Exercise requirements:
Count lines with the string "objects" in them. State the number alone.

— Begin —

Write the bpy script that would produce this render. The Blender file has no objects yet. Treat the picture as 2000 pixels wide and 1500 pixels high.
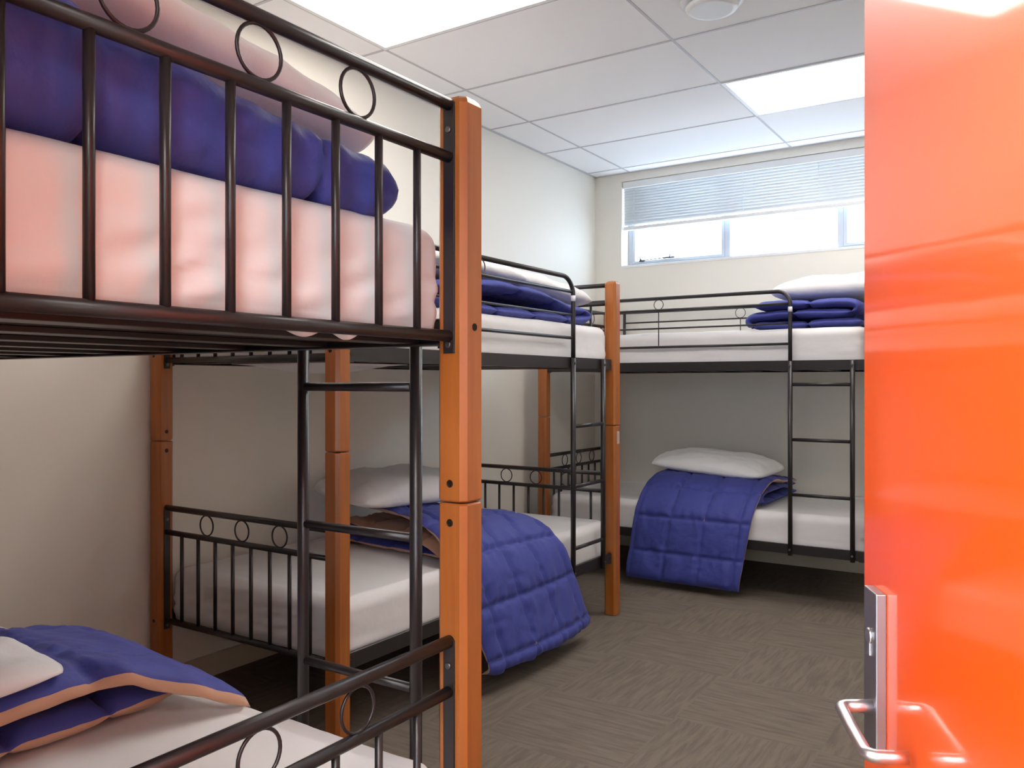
import bpy, bmesh, math, random
from mathutils import Vector, Matrix, noise
R = math.radians
random.seed(7)
scene = bpy.context.scene
col = scene.collection

def srgb(r, g, b):
    f = lambda c: ((c/255)/12.92 if c/255 <= .04045 else (((c/255)+.055)/1.055)**2.4)
    return (f(r), f(g), f(b), 1)

# ------------------------------------------------------------------ camera
YAW = R(33.205)
CY, SY = math.cos(YAW), math.sin(YAW)
EYE = 1.2
cd = bpy.data.cameras.new('camera')
cd.sensor_width = 36
cd.lens = 1609.0/2000*36
cd.shift_y = -0.001
cd.clip_start = .02
cam = bpy.data.objects.new('camera', cd)
cam.location = (0, 0, EYE)
cam.rotation_euler = (R(90), 0, YAW)
col.objects.link(cam)
scene.camera = cam

# ------------------------------------------------------------------ sky / world
w = bpy.data.worlds.new('sky')
scene.world = w
w.use_nodes = True
nt = w.node_tree
bg = nt.nodes['Background']
tc = nt.nodes.new('ShaderNodeTexCoord')
nz = nt.nodes.new('ShaderNodeTexNoise')
nz.inputs['Scale'].default_value = 3.0
nz.inputs['Detail'].default_value = 6
cr = nt.nodes.new('ShaderNodeValToRGB')
cr.color_ramp.elements[0].position = .42
cr.color_ramp.elements[0].color = (.52, .74, 1.0, 1)
cr.color_ramp.elements[1].position = .60
cr.color_ramp.elements[1].color = (.80, .89, 1.0, 1)
nt.links.new(tc.outputs['Generated'], nz.inputs['Vector'])
nt.links.new(nz.outputs['Fac'], cr.inputs['Fac'])
nt.links.new(cr.outputs['Color'], bg.inputs['Color'])
bg.inputs['Strength'].default_value = 4.5

# ------------------------------------------------------------------ exposure and lamp strengths
vs = scene.view_settings
vs.view_transform = 'Standard'
vs.look = 'None'
vs.gamma = 1
vs.use_curve_mapping = False
vs.exposure = 1.46
PANEL_STRENGTH = 3.3
CORRIDOR_FILL_STRENGTH = 9.0

# ------------------------------------------------------------------ materials
def mat(name, rgb, rough=.5, metal=0, spec=.5, coat=0, coat_rough=.1, bump=None, vary=None, sheen=0, emit=None):
    m = bpy.data.materials.new(name)
    m.use_nodes = True
    n = m.node_tree
    b = n.nodes['Principled BSDF']
    c = srgb(*rgb)
    b.inputs['Base Color'].default_value = c
    b.inputs['Roughness'].default_value = rough
    b.inputs['Metallic'].default_value = metal
    b.inputs['Specular IOR Level'].default_value = spec
    b.inputs['Coat Weight'].default_value = coat
    b.inputs['Coat Roughness'].default_value = coat_rough
    if sheen:
        b.inputs['Sheen Weight'].default_value = sheen
        b.inputs['Sheen Roughness'].default_value = .6
    t = n.nodes.new('ShaderNodeTexCoord')
    if vary:
        scale, amount, stretch = vary
        mp = n.nodes.new('ShaderNodeMapping')
        mp.inputs['Scale'].default_value = stretch
        ns = n.nodes.new('ShaderNodeTexNoise')
        ns.inputs['Scale'].default_value = scale
        ns.inputs['Detail'].default_value = 5
        mx = n.nodes.new('ShaderNodeMix')
        mx.data_type = 'RGBA'
        mx.inputs[6].default_value = tuple(x*(1-amount) for x in c[:3])+(1,)
        mx.inputs[7].default_value = tuple(min(1, x*(1+amount)) for x in c[:3])+(1,)
        n.links.new(t.outputs['Object'], mp.inputs['Vector'])
        n.links.new(mp.outputs['Vector'], ns.inputs['Vector'])
        n.links.new(ns.outputs['Fac'], mx.inputs[0])
        n.links.new(mx.outputs[2], b.inputs['Base Color'])
    if bump:
        scale, strength, dist = bump
        ns = n.nodes.new('ShaderNodeTexNoise')
        ns.inputs['Scale'].default_value = scale
        ns.inputs['Detail'].default_value = 4
        bp = n.nodes.new('ShaderNodeBump')
        bp.inputs['Strength'].default_value = strength
        bp.inputs['Distance'].default_value = dist
        n.links.new(t.outputs['Object'], ns.inputs['Vector'])
        n.links.new(ns.outputs['Fac'], bp.inputs['Height'])
        n.links.new(bp.outputs['Normal'], b.inputs['Normal'])
    return m

M = {}
M['wall'] = mat('painted_plaster', (238, 232, 221), .55, bump=(90, .08, .002))
M['ceiling_tile'] = mat('ceiling_tile', (247, 245, 246), .8, bump=(220, .15, .001))
M['tee'] = mat('white_tee_bar', (196, 194, 198), .5)
M['white_paint'] = mat('white_paint', (236, 236, 236), .4)
M['steel_black'] = mat('black_powder_coat', (40, 35, 36), .33, spec=.55, bump=(700, .08, .0003))
M['bolt'] = mat('zinc_bolt', (120, 118, 115), .35, metal=.9)
M['bolt_dark'] = mat('dark_bolt', (52, 38, 28), .4, metal=.6)
M['sheet'] = mat('white_sheet', (232, 228, 228), .75, bump=(26, .12, .01), sheen=.15)
M['pillow'] = mat('white_pillowcase', (236, 234, 234), .8, bump=(22, .2, .012), sheen=.15)
M['blue'] = mat('blue_duvet_fabric', (64, 71, 150), .62, spec=.35, bump=(30, .3, .012), sheen=.05)
M['tan'] = mat('tan_lining', (196, 152, 124), .7, bump=(40, .2, .006), sheen=.2)
M['base'] = mat('black_base_board', (28, 24, 24), .7)
M['steel'] = mat('satin_stainless', (222, 218, 220), .33, metal=1.0)
M['plate'] = mat('grey_stainless', (168, 164, 168), .42, metal=1.0)
M['orange'] = mat('orange_gloss_paint', (255, 88, 6), .35, spec=.6, coat=.9, coat_rough=.06, bump=(14, .03, .004))
M['sticker'] = mat('white_sticker', (232, 226, 236), .5)
M['tape'] = mat('grey_tape', (190, 176, 172), .5)
M['alu'] = mat('white_aluminium', (188, 190, 198), .4)
M['dark_metal'] = mat('dark_stay_metal', (60, 66, 72), .4, metal=.5)
M['skirting'] = mat('skirting_paint', (205, 194, 174), .45)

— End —

Solution for this exercise:
3